To call Qatsi a meta-narrative, that is, a narrative or image flow that is about existing narrative modes, is to seek connection of this work to the growing corpus of cinema. But AI media generation in video points to specific notions of creative freedom and creative resources to be tapped. The entire history of image-making, as long as it is made available on-line, forms the resource pool for a ready creator. As the MIT AI Film Hack team says,
“We believe creative AI will revolutionize storytelling, and our mission is to bring this power to everyone - so anyone can tell their stories.”
Qatsi and other films in the series are the result of makers hacking together and commbing different AI tools, including Autodesk’s Wonder Dynamics and Project Frames, Deemos' Hyper3DAI, HailuoAI, MeshyAI, and Molypix.

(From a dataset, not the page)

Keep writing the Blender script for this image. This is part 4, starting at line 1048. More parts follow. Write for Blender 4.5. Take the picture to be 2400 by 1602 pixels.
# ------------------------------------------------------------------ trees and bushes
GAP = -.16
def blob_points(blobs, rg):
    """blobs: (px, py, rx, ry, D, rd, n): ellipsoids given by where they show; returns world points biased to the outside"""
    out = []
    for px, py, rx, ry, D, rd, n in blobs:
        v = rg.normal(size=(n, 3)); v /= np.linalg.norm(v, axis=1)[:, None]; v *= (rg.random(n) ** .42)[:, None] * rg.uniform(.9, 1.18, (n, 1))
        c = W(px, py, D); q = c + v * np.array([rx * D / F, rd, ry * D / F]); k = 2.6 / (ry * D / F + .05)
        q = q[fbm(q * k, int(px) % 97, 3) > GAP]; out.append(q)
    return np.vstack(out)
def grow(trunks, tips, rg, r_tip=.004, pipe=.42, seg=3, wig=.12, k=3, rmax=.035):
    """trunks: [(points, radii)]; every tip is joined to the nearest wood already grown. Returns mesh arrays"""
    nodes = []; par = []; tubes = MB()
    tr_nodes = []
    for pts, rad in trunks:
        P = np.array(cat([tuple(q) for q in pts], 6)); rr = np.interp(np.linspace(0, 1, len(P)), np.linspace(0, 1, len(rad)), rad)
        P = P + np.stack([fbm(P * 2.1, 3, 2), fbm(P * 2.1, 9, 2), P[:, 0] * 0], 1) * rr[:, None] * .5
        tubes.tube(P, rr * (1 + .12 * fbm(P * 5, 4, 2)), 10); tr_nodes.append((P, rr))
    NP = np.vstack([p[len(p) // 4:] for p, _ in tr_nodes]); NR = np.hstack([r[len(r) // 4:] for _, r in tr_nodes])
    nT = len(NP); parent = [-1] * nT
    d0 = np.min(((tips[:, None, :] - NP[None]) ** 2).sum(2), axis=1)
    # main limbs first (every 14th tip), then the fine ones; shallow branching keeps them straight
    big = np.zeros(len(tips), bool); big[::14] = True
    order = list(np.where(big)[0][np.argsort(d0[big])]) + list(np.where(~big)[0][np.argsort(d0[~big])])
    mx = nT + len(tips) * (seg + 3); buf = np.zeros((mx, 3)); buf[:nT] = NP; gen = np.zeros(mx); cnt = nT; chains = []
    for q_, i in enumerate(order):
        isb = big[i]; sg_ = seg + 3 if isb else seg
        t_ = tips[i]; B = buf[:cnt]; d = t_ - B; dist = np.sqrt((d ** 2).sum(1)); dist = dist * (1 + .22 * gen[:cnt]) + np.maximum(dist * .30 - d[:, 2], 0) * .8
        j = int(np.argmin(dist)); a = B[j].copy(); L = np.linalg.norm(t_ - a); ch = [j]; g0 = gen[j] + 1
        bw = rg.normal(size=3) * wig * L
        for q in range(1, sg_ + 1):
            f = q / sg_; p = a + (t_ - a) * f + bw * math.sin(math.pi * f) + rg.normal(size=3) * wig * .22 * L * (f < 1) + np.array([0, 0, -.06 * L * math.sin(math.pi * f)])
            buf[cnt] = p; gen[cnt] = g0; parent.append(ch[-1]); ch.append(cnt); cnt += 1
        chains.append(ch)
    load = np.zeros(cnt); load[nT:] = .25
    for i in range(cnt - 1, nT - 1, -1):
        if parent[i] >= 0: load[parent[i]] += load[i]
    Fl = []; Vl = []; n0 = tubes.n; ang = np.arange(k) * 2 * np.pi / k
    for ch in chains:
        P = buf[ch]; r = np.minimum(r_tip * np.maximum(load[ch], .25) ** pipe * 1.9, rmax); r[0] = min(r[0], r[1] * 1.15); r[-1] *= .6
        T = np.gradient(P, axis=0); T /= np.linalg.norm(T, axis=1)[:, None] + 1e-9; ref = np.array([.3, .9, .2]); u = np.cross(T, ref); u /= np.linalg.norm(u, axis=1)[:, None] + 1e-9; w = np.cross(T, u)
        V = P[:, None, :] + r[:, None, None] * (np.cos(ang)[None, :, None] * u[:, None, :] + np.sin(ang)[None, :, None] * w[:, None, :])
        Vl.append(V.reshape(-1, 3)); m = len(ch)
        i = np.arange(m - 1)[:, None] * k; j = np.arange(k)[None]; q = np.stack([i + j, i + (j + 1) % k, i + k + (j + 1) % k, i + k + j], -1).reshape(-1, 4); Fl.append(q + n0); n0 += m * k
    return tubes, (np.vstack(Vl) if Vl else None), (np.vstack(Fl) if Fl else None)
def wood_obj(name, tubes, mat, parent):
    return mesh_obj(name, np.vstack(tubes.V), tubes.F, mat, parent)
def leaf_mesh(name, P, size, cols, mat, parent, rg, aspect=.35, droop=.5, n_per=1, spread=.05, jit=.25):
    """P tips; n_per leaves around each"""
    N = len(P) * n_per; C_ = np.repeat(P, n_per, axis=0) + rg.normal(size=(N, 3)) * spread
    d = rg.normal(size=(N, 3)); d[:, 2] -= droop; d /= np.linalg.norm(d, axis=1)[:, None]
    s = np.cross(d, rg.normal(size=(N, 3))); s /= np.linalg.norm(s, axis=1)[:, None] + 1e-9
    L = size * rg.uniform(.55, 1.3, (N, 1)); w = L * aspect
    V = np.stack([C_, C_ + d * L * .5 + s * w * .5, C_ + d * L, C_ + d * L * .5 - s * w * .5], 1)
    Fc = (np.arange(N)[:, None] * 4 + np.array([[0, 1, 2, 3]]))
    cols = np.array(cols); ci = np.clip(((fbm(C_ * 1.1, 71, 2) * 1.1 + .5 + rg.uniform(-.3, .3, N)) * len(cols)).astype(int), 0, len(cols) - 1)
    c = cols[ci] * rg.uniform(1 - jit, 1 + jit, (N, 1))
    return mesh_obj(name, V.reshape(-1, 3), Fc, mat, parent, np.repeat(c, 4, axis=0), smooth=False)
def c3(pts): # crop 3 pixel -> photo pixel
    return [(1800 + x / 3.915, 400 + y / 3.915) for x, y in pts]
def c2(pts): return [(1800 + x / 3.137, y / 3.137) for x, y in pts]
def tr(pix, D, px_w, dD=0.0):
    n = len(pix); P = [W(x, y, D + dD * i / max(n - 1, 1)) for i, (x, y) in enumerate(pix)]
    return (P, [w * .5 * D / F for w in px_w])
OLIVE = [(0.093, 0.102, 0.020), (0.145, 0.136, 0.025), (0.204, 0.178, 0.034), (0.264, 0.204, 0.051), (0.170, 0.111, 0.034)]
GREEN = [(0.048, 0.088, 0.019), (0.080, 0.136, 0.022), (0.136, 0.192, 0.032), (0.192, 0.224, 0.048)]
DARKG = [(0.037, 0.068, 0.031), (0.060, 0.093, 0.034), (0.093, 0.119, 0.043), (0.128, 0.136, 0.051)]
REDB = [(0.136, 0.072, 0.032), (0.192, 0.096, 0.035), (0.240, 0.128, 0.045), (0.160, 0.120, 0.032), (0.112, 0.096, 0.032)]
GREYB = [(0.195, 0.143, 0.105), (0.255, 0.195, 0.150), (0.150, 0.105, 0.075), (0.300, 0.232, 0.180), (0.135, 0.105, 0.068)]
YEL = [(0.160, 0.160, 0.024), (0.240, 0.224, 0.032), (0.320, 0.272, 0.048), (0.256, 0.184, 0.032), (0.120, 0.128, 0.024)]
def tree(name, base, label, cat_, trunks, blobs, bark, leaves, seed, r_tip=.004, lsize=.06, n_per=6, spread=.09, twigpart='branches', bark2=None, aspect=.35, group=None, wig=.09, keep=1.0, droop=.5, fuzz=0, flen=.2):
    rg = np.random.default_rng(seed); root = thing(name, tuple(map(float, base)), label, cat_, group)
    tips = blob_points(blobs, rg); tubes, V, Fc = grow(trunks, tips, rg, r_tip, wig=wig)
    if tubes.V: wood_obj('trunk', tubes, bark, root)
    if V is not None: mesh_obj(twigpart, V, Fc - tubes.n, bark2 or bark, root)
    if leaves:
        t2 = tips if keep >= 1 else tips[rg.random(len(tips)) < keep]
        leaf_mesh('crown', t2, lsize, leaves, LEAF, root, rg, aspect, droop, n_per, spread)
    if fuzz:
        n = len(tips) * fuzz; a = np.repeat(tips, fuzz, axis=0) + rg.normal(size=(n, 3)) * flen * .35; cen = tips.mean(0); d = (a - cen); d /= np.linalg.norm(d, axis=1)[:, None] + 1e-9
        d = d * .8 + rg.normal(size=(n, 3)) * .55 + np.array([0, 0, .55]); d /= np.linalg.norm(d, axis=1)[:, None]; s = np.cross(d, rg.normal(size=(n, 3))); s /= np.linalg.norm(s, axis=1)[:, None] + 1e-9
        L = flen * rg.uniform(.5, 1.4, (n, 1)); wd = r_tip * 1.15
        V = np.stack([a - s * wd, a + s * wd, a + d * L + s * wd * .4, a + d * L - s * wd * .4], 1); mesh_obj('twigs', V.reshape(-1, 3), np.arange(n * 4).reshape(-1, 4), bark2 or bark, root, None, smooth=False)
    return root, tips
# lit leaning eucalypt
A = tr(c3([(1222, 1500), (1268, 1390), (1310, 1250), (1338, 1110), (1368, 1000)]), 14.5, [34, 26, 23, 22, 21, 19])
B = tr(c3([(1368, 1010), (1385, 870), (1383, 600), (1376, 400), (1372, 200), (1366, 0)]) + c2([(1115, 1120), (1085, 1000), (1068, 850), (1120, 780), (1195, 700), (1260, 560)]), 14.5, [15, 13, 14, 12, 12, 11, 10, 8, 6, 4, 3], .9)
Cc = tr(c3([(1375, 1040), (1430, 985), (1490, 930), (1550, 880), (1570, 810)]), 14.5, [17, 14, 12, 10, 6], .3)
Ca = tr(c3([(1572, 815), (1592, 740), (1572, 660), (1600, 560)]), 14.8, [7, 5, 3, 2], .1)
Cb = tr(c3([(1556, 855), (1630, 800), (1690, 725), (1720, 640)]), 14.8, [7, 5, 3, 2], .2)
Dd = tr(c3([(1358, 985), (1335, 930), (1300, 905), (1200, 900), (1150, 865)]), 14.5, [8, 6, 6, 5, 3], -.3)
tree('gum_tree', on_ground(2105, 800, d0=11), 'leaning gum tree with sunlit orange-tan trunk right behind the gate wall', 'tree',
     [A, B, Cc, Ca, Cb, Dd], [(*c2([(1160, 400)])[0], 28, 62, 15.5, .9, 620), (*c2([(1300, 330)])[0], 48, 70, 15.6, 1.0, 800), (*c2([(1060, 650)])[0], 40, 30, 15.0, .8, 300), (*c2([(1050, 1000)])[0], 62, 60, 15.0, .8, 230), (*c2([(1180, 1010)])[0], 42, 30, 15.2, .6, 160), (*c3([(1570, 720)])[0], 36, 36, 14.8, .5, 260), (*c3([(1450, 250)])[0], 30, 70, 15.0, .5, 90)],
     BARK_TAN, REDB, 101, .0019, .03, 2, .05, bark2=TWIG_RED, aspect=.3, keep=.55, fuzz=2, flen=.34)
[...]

Qatsi is one of the works resulting from MIT Media Lab's collaboration with filmmakers to explore AI technologies, to incite a new movement in the making. So, what new potentials does it demonstrate?
According to a survey essay on recent advances in GenAI for film creation, Qatsi is cited as an example of how “visual imperfections in AI outputs — blurred edges, odd proportions, inconsistent lighting — can be repurposed as aesthetic features.” traditional post-production techniques remain
essential for polishing AI-generated visuals. Nonetheless, Qatsi deploys regular post-production steps whereby AI-generated abstract imagery is inteegrated with film grain and color grading, “grounding its ethereal montages in the tactile texture of early cinema.”
The preparation of a “library” for a system, or the operable “data” that forms the base, before computing begins, are now automated through machine learning and web mining. It seems the mega resource pool is infinite, and yet the question of internal generative reproduction data trained on often black-boxed criteria make us question the appearance of infinite resources.